┌──
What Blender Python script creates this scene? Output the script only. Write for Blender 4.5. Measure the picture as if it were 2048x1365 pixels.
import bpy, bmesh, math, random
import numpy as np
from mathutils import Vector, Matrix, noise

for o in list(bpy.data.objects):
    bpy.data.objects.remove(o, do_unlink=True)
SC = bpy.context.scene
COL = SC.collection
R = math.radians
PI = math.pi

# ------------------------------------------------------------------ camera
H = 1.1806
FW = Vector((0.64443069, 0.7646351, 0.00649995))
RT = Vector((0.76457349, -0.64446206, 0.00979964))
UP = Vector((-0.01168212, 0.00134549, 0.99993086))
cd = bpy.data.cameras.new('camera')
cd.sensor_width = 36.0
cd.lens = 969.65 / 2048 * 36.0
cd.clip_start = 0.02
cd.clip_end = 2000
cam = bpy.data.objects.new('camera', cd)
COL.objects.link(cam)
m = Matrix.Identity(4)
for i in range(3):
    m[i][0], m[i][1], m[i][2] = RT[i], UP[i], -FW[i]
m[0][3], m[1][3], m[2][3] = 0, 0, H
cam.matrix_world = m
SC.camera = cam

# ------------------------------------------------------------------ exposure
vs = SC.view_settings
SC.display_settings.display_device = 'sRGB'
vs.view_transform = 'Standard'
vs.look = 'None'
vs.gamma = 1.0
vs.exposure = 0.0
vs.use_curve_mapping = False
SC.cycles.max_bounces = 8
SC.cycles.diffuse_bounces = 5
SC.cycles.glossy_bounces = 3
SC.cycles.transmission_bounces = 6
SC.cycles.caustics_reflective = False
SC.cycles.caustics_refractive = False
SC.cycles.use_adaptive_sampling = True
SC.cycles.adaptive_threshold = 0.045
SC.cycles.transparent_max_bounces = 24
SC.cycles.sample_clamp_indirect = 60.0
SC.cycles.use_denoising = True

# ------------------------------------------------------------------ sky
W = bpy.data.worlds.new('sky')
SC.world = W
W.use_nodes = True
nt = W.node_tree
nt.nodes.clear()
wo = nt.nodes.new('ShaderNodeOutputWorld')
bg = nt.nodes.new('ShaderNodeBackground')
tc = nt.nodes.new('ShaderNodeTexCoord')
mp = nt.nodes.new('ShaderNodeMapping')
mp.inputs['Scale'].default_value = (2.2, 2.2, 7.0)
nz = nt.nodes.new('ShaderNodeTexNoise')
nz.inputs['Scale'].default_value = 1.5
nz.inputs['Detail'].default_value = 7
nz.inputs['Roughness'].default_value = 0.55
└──
EXERCISE:
Go through the preceding material and copy each line that has the word "scene".

SOLVED EXERCISE:
What Blender Python script creates this scene? Output the script only. Write for Blender 4.5. Measure the picture as if it were 2048x1365 pixels.
SC = bpy.context.scene